Decía Ezra Pound que el ‘Ulises’, en términos, incluso, existenciales, significaba el inicio de una nueva era. Joyce contestaba a los detractores de la novela, tan pesados y cenizos, en general, como sus acólitos, con una sentencia que todo el mundo conoce, pero que sorpresivamente son pocos los que interpretan reparando en su elocuente ironía: «Es para tener ocupados a los críticos durante los próximos trescientos años». De momento, ha pasado un siglo. Y España, que es, junto a Irlanda, el único país del mundo en el que se podría haber ambientado el ‘Ulises’, lo celebra con tres ediciones memorables: la de Lumen, con prólogo de Andreu Jaume y en la versión premiada de José María Valverde; la de Cátedra, con María Luisa Venegas Lagüéns y el muy joyceano Francisco García Tortosa como responsables; y la de Galaxia Gutenberg, que recupera la primera traducción, del argentino José Salas Subirat, y le añade las ilustraciones de Eduardo Arroyo. Un triunvirato de fina cocina editorial, para disfrutar preferentemente en conjunto, pero que, en el fondo, no deja de ser más que el Madison Square Garden de un cuadrilátero en el que lo único que importa es la diatriba con el forzudo. Resulta curioso mencionar las edades del ‘Ulises’, que si la conmemoración, que si los famosos tres siglos, cuando se trata de una novela que, pese a su radical vigencia, sigue siendo un fiel reflejo de su época. Un tiempo en el que el hombre reclamaba una nueva forma de verse a sí mismo, agotado en las fórmulas decimonónicas y en el lenguaje, que es el verdadero protagonista del libro. Lenguaje que se convierte en experiencia y que es el vehículo de un sistema de contradicciones resuelto con maestría, las que atañen al mundo y a su designación, a la vida interior y exterior, e, incluso, al cisma entre mente y cuerpo; la humanidad que es pensamiento y palabra, pero también carne, muerte, espíritu y hasta groseros fluidos.
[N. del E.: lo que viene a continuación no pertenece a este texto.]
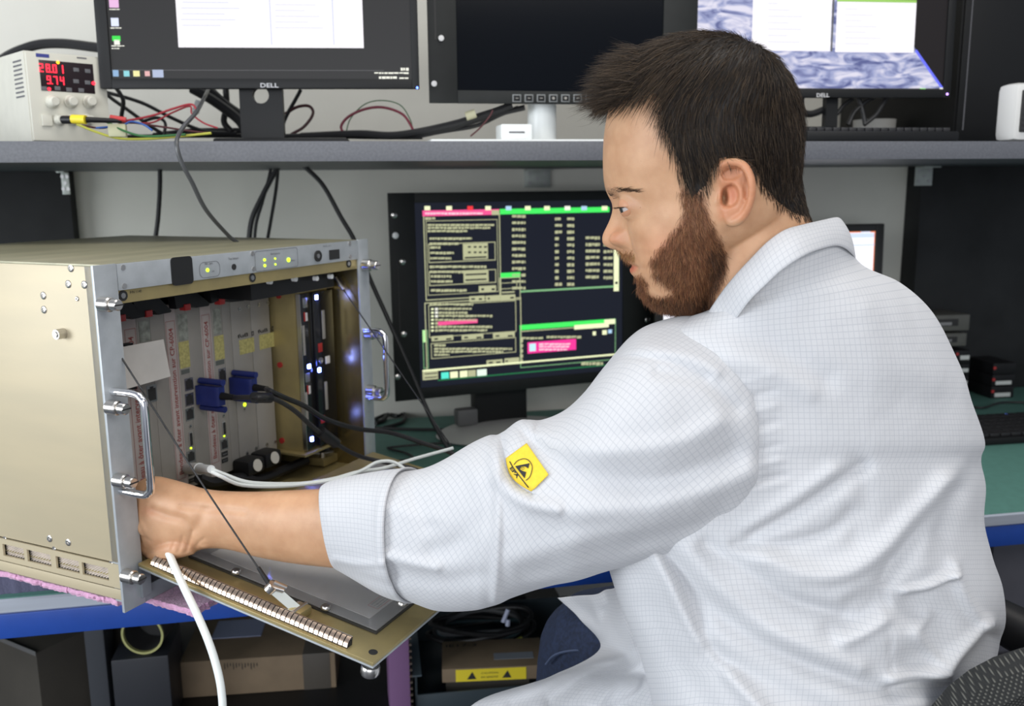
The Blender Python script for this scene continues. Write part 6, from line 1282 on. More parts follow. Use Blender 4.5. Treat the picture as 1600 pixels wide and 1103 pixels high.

Paradojas que Joyce, lejos de negar, convirtió en un inigualable y satírico monumento. Incluida su Irlanda, cuyo idioma despreciaba, pero que, en origen, como decía Robert Graves, parte de una cultura con un alfabeto, el druídico, construido con nombres de árboles. Letras que eran cosas vivas. Pueden regirse por el calendario que prefieran. Leer o no leer el ‘Ulises’. Ignorarlo, si desean. Ustedes se lo pierden. Especialmente, si son aficionados a la poesía. Pero, aunque no quieran saber nada, es un libro que les contiene. A lo que son, lo que dicen. Joyce es usted. Ulises es el mundo.